#### Your task
List each line of the data that holds the word "ells".

****************

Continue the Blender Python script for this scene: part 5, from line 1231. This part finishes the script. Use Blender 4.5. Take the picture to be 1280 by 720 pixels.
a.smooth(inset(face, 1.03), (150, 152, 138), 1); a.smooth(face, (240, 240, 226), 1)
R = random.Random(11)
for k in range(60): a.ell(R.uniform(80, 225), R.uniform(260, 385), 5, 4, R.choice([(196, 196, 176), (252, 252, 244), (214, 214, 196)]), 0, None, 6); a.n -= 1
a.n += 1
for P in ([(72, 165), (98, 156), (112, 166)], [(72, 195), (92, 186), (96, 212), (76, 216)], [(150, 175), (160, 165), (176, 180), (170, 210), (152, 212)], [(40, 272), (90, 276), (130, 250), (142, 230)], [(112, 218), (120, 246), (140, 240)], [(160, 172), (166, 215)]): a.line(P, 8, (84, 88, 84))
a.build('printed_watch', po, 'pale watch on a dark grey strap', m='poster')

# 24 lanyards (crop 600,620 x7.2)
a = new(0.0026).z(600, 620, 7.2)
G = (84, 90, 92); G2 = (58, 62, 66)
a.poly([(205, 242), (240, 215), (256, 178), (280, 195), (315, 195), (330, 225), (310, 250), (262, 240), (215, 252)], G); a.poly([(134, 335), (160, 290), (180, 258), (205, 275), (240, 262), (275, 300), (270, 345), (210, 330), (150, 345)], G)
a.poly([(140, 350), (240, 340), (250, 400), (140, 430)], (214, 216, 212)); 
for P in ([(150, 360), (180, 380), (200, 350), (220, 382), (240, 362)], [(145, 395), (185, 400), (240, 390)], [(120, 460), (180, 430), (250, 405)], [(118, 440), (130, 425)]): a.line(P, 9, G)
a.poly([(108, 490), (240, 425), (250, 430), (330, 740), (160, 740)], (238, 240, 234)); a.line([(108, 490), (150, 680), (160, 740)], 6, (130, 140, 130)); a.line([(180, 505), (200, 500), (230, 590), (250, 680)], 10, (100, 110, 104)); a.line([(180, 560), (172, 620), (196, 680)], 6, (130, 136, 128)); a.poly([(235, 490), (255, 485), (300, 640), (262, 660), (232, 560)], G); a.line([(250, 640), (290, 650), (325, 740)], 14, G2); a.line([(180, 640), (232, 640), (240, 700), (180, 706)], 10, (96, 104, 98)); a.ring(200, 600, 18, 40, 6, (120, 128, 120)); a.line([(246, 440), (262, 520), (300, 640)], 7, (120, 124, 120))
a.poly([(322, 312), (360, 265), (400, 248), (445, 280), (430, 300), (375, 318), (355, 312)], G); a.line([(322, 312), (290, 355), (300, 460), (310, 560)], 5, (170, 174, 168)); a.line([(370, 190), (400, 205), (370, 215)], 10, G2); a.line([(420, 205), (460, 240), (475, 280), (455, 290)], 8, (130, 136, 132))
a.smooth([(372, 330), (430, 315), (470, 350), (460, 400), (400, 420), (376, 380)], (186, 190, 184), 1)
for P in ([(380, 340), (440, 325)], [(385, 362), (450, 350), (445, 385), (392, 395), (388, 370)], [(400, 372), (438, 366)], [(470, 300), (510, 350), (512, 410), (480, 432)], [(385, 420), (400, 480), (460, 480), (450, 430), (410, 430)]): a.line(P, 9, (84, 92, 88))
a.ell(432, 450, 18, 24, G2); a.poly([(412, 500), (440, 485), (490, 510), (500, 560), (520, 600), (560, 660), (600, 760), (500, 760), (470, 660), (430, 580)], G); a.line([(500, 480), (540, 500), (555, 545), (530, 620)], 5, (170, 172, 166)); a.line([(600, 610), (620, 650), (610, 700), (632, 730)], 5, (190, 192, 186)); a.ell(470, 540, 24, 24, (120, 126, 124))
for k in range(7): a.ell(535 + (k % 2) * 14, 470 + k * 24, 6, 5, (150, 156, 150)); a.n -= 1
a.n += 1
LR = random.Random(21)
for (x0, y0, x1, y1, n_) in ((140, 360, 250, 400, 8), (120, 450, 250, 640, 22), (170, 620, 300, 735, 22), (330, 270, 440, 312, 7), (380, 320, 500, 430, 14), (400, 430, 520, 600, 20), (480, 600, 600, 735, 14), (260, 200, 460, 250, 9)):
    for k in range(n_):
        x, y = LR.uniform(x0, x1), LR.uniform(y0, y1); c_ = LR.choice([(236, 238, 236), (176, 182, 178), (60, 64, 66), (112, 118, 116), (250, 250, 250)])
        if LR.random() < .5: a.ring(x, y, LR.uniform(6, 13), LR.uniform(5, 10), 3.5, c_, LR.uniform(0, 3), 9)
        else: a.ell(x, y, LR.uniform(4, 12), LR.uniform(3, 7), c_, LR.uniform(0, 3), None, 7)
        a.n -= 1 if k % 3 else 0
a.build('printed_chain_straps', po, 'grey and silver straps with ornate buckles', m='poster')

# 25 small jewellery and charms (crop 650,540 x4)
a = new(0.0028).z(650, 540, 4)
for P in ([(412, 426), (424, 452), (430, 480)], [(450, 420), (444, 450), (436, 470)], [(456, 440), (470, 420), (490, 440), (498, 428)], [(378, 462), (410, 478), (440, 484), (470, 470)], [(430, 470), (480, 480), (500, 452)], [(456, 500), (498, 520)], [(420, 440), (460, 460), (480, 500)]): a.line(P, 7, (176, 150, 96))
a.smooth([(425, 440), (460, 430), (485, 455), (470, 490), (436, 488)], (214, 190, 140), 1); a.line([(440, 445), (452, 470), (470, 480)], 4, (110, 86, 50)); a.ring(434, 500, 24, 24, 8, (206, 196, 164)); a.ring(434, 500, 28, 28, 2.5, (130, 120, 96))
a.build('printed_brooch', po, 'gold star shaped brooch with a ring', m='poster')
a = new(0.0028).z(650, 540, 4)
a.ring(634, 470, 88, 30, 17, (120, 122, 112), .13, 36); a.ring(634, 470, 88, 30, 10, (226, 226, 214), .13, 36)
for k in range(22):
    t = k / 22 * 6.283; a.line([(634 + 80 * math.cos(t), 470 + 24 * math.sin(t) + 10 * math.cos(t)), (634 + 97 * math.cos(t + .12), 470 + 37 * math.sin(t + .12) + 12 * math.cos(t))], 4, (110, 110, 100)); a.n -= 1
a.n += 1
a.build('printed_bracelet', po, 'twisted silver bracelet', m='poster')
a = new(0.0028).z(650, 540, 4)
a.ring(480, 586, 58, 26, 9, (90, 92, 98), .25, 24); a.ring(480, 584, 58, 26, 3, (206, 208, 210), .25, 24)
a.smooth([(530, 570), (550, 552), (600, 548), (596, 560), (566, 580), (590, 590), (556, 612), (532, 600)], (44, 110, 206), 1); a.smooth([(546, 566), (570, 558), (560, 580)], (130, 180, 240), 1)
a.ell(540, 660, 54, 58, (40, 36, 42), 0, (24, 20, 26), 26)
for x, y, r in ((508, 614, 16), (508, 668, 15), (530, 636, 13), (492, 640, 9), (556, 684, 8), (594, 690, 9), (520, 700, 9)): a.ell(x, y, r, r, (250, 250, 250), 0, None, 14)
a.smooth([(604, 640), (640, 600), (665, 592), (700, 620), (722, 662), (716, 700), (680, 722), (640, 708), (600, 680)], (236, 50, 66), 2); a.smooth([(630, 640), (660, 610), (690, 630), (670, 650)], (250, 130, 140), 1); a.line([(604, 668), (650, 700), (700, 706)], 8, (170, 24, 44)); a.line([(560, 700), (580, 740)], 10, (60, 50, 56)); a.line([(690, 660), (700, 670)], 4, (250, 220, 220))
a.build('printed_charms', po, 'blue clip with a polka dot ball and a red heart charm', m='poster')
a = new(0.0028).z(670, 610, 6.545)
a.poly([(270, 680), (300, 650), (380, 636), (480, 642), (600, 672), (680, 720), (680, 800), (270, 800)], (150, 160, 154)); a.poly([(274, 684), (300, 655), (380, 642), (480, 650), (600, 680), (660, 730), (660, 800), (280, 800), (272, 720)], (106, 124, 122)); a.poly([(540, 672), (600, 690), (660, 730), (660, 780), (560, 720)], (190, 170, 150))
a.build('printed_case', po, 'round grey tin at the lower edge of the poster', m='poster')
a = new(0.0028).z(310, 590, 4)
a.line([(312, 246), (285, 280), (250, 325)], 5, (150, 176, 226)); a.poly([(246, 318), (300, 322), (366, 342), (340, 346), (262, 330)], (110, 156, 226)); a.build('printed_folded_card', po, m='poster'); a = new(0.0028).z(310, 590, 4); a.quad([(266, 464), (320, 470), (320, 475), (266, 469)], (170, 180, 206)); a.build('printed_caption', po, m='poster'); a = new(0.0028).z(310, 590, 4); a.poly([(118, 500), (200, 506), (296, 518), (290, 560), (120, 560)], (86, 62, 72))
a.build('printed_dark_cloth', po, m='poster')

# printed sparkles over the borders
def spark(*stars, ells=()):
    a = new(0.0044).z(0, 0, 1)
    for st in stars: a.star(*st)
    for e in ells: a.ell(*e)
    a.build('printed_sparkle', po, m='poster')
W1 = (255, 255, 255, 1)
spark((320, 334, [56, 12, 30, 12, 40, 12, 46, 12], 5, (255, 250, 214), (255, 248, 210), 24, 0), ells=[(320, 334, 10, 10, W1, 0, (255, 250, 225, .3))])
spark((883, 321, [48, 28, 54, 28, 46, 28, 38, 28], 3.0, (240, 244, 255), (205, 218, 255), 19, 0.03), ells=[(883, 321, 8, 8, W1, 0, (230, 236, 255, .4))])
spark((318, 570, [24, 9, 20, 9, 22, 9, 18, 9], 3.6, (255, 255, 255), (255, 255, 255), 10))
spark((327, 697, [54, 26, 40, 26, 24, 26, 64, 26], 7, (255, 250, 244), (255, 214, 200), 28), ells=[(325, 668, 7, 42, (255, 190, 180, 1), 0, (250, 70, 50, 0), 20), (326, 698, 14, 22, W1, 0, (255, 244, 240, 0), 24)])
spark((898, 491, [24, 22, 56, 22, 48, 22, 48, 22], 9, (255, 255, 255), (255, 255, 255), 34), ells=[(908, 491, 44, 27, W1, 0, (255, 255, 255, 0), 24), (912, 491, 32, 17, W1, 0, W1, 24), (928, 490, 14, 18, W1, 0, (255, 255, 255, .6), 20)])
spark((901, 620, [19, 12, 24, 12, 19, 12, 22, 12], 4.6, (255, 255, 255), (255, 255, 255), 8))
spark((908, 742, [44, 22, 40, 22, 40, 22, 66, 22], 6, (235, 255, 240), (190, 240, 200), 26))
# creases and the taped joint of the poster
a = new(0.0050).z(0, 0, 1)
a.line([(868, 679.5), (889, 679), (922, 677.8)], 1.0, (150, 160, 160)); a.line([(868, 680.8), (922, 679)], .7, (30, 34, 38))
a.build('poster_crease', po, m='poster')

****************

#### Answer for the task
def spark(*stars, ells=()):
    for e in ells: a.ell(*e)
spark((320, 334, [56, 12, 30, 12, 40, 12, 46, 12], 5, (255, 250, 214), (255, 248, 210), 24, 0), ells=[(320, 334, 10, 10, W1, 0, (255, 250, 225, .3))])
spark((883, 321, [48, 28, 54, 28, 46, 28, 38, 28], 3.0, (240, 244, 255), (205, 218, 255), 19, 0.03), ells=[(883, 321, 8, 8, W1, 0, (230, 236, 255, .4))])
spark((327, 697, [54, 26, 40, 26, 24, 26, 64, 26], 7, (255, 250, 244), (255, 214, 200), 28), ells=[(325, 668, 7, 42, (255, 190, 180, 1), 0, (250, 70, 50, 0), 20), (326, 698, 14, 22, W1, 0, (255, 244, 240, 0), 24)])
spark((898, 491, [24, 22, 56, 22, 48, 22, 48, 22], 9, (255, 255, 255), (255, 255, 255), 34), ells=[(908, 491, 44, 27, W1, 0, (255, 255, 255, 0), 24), (912, 491, 32, 17, W1, 0, W1, 24), (928, 490, 14, 18, W1, 0, (255, 255, 255, .6), 20)])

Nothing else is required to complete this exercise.